Отметим в заключение, что нарушить заговор молчания о политических пристрастиях Мирчи Элиаде и Эмила Чорана оказалось крайне сложным. Пришлось маневрировать между двумя крайними подходами: считать их жертвами (в связи с отсутствием у них раскаяния в сопричастности к содеянному злу) или, наоборот, полностью обвинить их в происшедшем. «Где нет выбора, не может быть вынесено суждение», — великолепно сказал Якоб Таубес, еврейский интеллектуал, современник Карла Шмитта. Но именно в этом добровольном отказе от суждения как раз и кроются высшее моральное превосходство и великодушие, на которые имеет право только современник.
Сегодняшний исследователь в определенном смысле лишен подобной привилегии. Он не может, по примеру Таубеса, отказаться от суждения. Но и вынести его он не вправе, если только не жаждет взять на себя функции прокурора, — ведь он родился потом. Это определяет исключительную сложность положения автора настоящей работы, вынужденного постоянно выбирать между двумя означенными крайностями. Но вероятно, именно это обстоятельство обеспечивает столь необходимый нам исторический подход. В любом случае нам представляется неверной постмодернистская установка, которая предполагает уход в «чистое описание» и полный отказ от каких бы то ни было обвинений.
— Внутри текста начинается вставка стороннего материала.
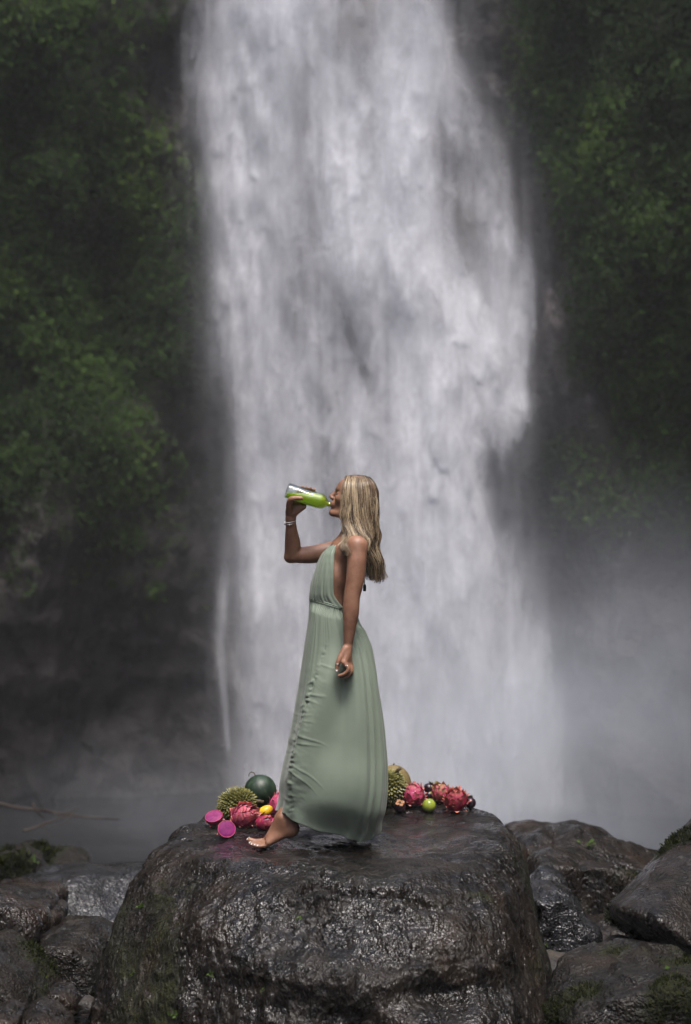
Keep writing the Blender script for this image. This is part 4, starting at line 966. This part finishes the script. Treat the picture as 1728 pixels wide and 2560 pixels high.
for p, r in ((P(622, 2097.5, -.050), .0125), (P(625.5, 2106.5, -.071), .0088), (P(630.5, 2110, -.090), .0083), (P(638, 2112, -.107), .0079), (P(645.5, 2113.8, -.124), .0075)):
    nail(p + [-.001, -.002, r * .25], (-1, -.1, -.75), r * .72, r * .75, (-.5, -.35, 1))
nail(P(842.0, 1675, -.2405), (0, 0, -1), .0052, .0062, (-.4, -1, 0))
M_lash = simple('lashes', (0.02, 0.014, 0.01), 0.6); M_brow = simple('brow hair', (0.05, 0.03, 0.018), 0.7)
for s_ in (-1, 1):
    pth = [hd(-.0850 + .001 * 0, s_ * .022, -.002), hd(-.0850, s_ * .031, -.0045), hd(-.0780, s_ * .042, -.003)]
    v, f = tube(catmull(pth, 8), [.001, .0014, .0017, .0018, .0018, .0017, .0014, .001], 6); pl('eyelashes', v, f, M_lash)
    pth = [hd(-.0885, s_ * .012, .0195), hd(-.0865, s_ * .028, .0245), hd(-.0720, s_ * .046, .021)]
    v, f = tube(catmull(pth, 8), [.0016, .0026, .003, .003, .0027, .0022, .0016, .001], 6); pl('eyebrow', v, f, M_brow)

# ---- hair: locks of strands
def build_hair():
    G = [[(868, 1191, -.004), (864, 1206, -.046), (859.5, 1232, -.072), (857, 1262, -.082), (857.5, 1295, -.082), (862, 1330, -.086), (857, 1362, -.128), (851, 1386, -.150)],
         [(874, 1188.5, -.004), (868, 1204, -.056), (865, 1235, -.084), (866, 1270, -.094), (869, 1305, -.104), (873, 1338, -.150), (872, 1365, -.216), (869, 1392, -.236)],
         [(886, 1187, -.004), (886, 1204, -.060), (887, 1238, -.090), (890, 1275, -.104), (897, 1312, -.120), (908, 1342, -.150), (919, 1375, -.160), (926, 1415, -.130), (929, 1452, -.110)],
         [(903, 1188.5, -.003), (912, 1206, -.054), (917, 1243, -.078), (919, 1285, -.088), (922, 1330, -.096), (927, 1375, -.096), (932, 1425, -.090), (936, 1462, -.080)],
         [(917, 1194, 0), (934, 1212, -.020), (941, 1252, -.030), (941, 1300, -.034), (942, 1345, -.034), (945, 1390, -.034), (950, 1435, -.034), (956, 1468, -.034)]]
    m = 30
    GN = np.array([catmull([P(*q) for q in g], m) for g in G]); GF = GN.copy(); GF[:, :, 1] = -GF[:, :, 1]
    # far-side locks fall behind the shoulder and stay inside the near outline
    GF[:, :, 0] += 0.012
    GF[0:2, :, 0] += np.linspace(0, .045, m)[None]
    rg = np.random.default_rng(5)
    uu = np.linspace(0, 1, len(G))
    def guide(GG, u):
        k = min(int(u * (len(G) - 1)), len(G) - 2); t = u * (len(G) - 1) - k; t = t * t * (3 - 2 * t) * .5 + t * .5
        return GG[k] * (1 - t) + GG[k + 1] * t
    t = np.linspace(0, 1, m); cen = np.array([P(902, 1250, 0)[0], 0, 0])
    sets = {0: [], 1: [], 2: []}
    for side, nl in ((0, 215), (1, 90)):
        GG = GN if side == 0 else GF
        for i in range(nl):
            u = rg.random() ** 0.95; base = guide(GG, u)
            inn = rg.random() ** 2 * 0.32                       # deeper layers
            lift = 1 + (0.02 if inn < .02 else 0)
            depth = np.interp(t, [0, .12, .5, 1], [0.02, 1, 1, 1]) * inn
            base = base.copy(); base[:, 1] *= (1 - depth * np.interp(u, [.8, 1], [1, 0.3])); base[:, 0] += (cen[0] - base[:, 0]) * depth * 0.35 * sstep(.75, .3, t)
            ph1, ph2, fr = rg.uniform(0, 6.28, 3); fr = rg.uniform(2.0, 3.6); am = rg.uniform(.003, .011) * np.interp(u, [.45, .7], [1, 1.5])
            wob = am * t * np.sin(fr * 6.28 * t + ph1); base[:, 0] += wob; base[:, 1] += am * 0.8 * t * np.sin(fr * 6.28 * t + ph2)
            base[:, 0] += (.0065 * np.sin(6.28 * 3.1 * t + 5 * u) + .004 * np.sin(6.28 * 5.3 * t + 9 * u)) * sstep(.25, .7, t)
            base[:, 0] += rg.normal(0, .004) * t + rg.normal(0, .011) * t ** 3
            tl = 1 - abs(rg.normal(0, np.interp(u, [.15, .45, .6], [.15, .15, .09]))) - (0.15 if rg.random() < .15 else 0) - .06 * sstep(.55, .35, u) * 0; tl = max(.66, tl) * np.interp(u, [.5, .75], [1, .96])
            ns = rg.integers(13, 22); wl = rg.uniform(.003, .0075) * np.interp(u, [0, .2], [.6, 1])
            # colour of the lock: darker towards the back and inside
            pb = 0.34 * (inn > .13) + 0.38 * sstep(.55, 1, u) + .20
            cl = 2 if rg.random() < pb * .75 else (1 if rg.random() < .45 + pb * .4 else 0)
            for k in range(ns):
                off = rg.normal(0, 1, 2) * wl
                spread = np.interp(t, [0, .2, .75, 1], [.8, 1, .8, .25 if rg.random() < .8 else 2.2])
                s = base.copy(); s[:, 0] += off[0] * spread; s[:, 1] += off[1] * .7 * spread * np.interp(t, [0, .1], [.3, 1])
                s += ((.0012 if rg.random() < .88 else .0042) * t ** .5 * np.sin(t * rg.uniform(8, 22) + rg.uniform(0, 6)))[:, None] * rg.normal(0, 1, 3)
                q = t * tl; s = np.stack([np.interp(q, t, s[:, a]) for a in range(3)], -1)
                c2 = cl if rg.random() < .8 else rg.integers(0, 3)
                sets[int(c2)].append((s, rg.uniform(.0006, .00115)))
    V, F, T, C, off = [], [], [], [], 0
    nsd = 4
    an = np.arange(nsd) * 2 * math.pi / nsd
    for ci, lst in sets.items():
        S = np.array([a for a, _ in lst]); Rr = np.array([b for _, b in lst])
        tg = np.gradient(S, axis=1); tg /= np.linalg.norm(tg, axis=2)[..., None] + 1e-9
        ref = np.array([0.3, 1.0, 0.2]); A = np.cross(tg, ref); A /= np.linalg.norm(A, axis=2)[..., None] + 1e-9; B = np.cross(tg, A)
        rr = Rr[:, None] * np.interp(np.linspace(0, 1, m), [0, .05, .8, 1], [.8, 1, .9, .25])[None]
        ringv = S[:, :, None] + rr[..., None, None] * (np.cos(an)[None, None, :, None] * A[:, :, None] + np.sin(an)[None, None, :, None] * B[:, :, None])
        V.append(ringv.reshape(-1, 3)); N = len(S)
        s0 = np.arange(N)[:, None, None] * m * nsd; k = np.arange(m - 1)[None, :, None] * nsd; j = np.arange(nsd)[None, None]; j2 = (j + 1) % nsd
        f = np.stack([s0 + k + j, s0 + k + j2, s0 + k + nsd + j2, s0 + k + nsd + j], -1).reshape(-1, 4) + off
        F.append(f); off += N * m * nsd
        T.append(np.tile(np.repeat(np.linspace(0, 1, m), nsd), N)); C.append(np.repeat((ci + np.random.default_rng(ci).normal(0, .25, N)) / 2, m * nsd))
    return np.concatenate(V), np.concatenate(F), np.concatenate(T), np.concatenate(C)
v, f, tt_, cc_ = build_hair()
t = NT('wet blonde hair')
tone = t.attr('tone'); ln = t.attr('along')
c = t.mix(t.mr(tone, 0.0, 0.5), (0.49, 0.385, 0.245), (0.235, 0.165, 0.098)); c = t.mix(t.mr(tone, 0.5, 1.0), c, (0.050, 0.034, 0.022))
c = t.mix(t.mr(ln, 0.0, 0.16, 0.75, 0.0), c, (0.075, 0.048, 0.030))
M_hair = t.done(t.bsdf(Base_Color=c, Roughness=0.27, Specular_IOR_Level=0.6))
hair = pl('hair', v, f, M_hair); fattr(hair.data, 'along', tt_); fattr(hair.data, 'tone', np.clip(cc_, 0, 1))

# ------------------------------------------------------------------ the bottle of green juice in her hand
bottle = thing('bottle', B_BASE, 'clear glass bottle of bright green juice tipped to the woman\'s lips', 'bottle')
bq = Vector(B_AX).to_track_quat('Z', 'X'); bottle.rotation_euler = bq.to_euler()
BL = B_LEN + .004
prof = [(0, .004), (.022, .003), (.031, .0), (.0350, .004), (RB, .010), (RB, .156), (.0352, .165), (.0330, .174), (.0280, .182), (.0200, .189), (.0145, .194), (.0125, .198), (.0118, BL - .006), (.0135, BL - .005), (.0135, BL)]
inn = [(.0105, BL), (.0105, .198), (.0125, .193), (.0180, .187), (.0260, .180), (.0310, .172), (.0332, .164), (.0338, .155), (.0338, .012), (.031, .007), (0, .008)]
v, f = revolve(prof + inn, 40)
t = NT('clear glass')
fr = t.n('LayerWeight', {'Blend': 0.22}).outputs['Fresnel']
M_glass = t.done(t.n('MixShader', {0: t.mr(fr, 0, 1, 0.03, 0.55, smooth=False), 1: t.n('BsdfTransparent', {'Color': (0.93, 0.96, 0.95, 1)}).outputs[0], 2: t.n('BsdfGlossy', {'Color': (1, 1, 1, 1), 'Roughness': 0.04}).outputs[0]}).outputs[0])
link('glass', mk_mesh('glass', v, f), M_glass, bottle)
bm = bmesh.new()
jp = [(0, .0085)] + [(r - .0004, z) for r, z in inn[::-1][1:]] + [(0, BL - .002)]
jv, jf = revolve(jp, 40); tmp = mk_mesh('tmp', jv, jf); bm.from_mesh(tmp); bpy.data.meshes.remove(tmp)
bmesh.ops.remove_doubles(bm, verts=bm.verts[:], dist=1e-5)
wn_ = bq.to_matrix().transposed() @ Vector((0.0, 0, 1)); lvl = Vector(bq.to_matrix().transposed() @ Vector(P(760, 1232.5, 0) - B_BASE))
bmesh.ops.bisect_plane(bm, geom=bm.verts[:] + bm.edges[:] + bm.faces[:], plane_co=lvl, plane_no=wn_, clear_outer=True)
ed = [e for e in bm.edges if e.is_boundary]; bmesh.ops.edgeloop_fill(bm, edges=ed)
bmesh.ops.recalc_face_normals(bm, faces=bm.faces[:])
jm = bpy.data.meshes.new('juice'); bm.to_mesh(jm); bm.free(); jm.polygons.foreach_set('use_smooth', np.ones(len(jm.polygons), bool))
t = NT('green juice'); c = t.mix(t.mr(t.noise(t.obj(), 14, 3), .3, .7), (0.52, 0.62, 0.030), (0.62, 0.68, 0.045))
jb = t.bsdf(Base_Color=c, Roughness=0.25, Subsurface_Weight=0.6, Subsurface_Radius=(.02, .02, .006), Subsurface_Scale=1.0)
jt = t.n('BsdfTranslucent', {'Color': (0.62, 0.80, 0.03, 1)}).outputs[0]
link('juice', jm, t.done(t.n('MixShader', {0: .5, 1: jb, 2: jt}).outputs[0]), bottle)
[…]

Исторический подход, использованный в нашей книге, не исключает этической составляющей — в той мере, в какой она имела отношение к вопросу об ответственности интеллигенции. В этом плане объект анализа в своих наиболее драматических аспектах был прямо обусловлен вопросом, которым в 1987 г. задавался Юрген Хабермас по поводу Холокоста. Этот вопрос, справедливый и вечный, был адресован и историкам: «Каким образом можно взять на себя ответственность за условия, в которых могли совершаться такие преступления и с историей которых тесно связано наше существование? Только одним — общей памятью о непоправимом и критической оценкой традиций, конституирующих нашу идентичность»[1071].